Long-term fellowship
Becoming Christian: Race, Reformation, and Early Modern English Romance (NEH, 2012-2013)
The argument of Becoming Christian: Race, Reformation, and Early Modern English Romance is twofold: firstly, the Church of England’s baptismal theology transformed Christians into a race; and secondly, the concepts of racial difference that emerged from this theology affect the English inheritance of the “infidel conversion motif,” in which Jews, Turks, and Moors are baptized and converted to Christianity. This motif originated in medieval romance, and it has a long and continuous history in literary works written by Roman Catholic writers.
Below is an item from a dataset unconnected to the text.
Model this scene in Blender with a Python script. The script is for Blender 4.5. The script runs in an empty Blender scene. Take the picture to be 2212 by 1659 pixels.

Its English literary presence wanes, however, in the wake of the Reformation theology that deemphasized the miraculous power of baptism and often asserted instead that salvation could be assured by race or lineage. The infidel conversion motif’s pervasive presence in literary works written by Catholic writers, its waning in Reformation England, and the presence of race in Protestant understandings of salvation have not received scholarly consideration; thus, Becoming Christian will be the first book to illustrate that English Protestant theology provides a not-yet-recognized context for understanding the conception of race in early modern England, as well as for understanding why authors such as Edmund Spenser, Robert Greene, John Harington, William Shakespeare, John Fletcher, and Philip Massinger reject the infidel conversion motif to varying degrees. This project will detail how race and theology altered the imaginative possibilities of the romance genre, and how tracing the infidel conversion motif uncovers changing ideologies about how individuals were believed to acquire racial and religious identities.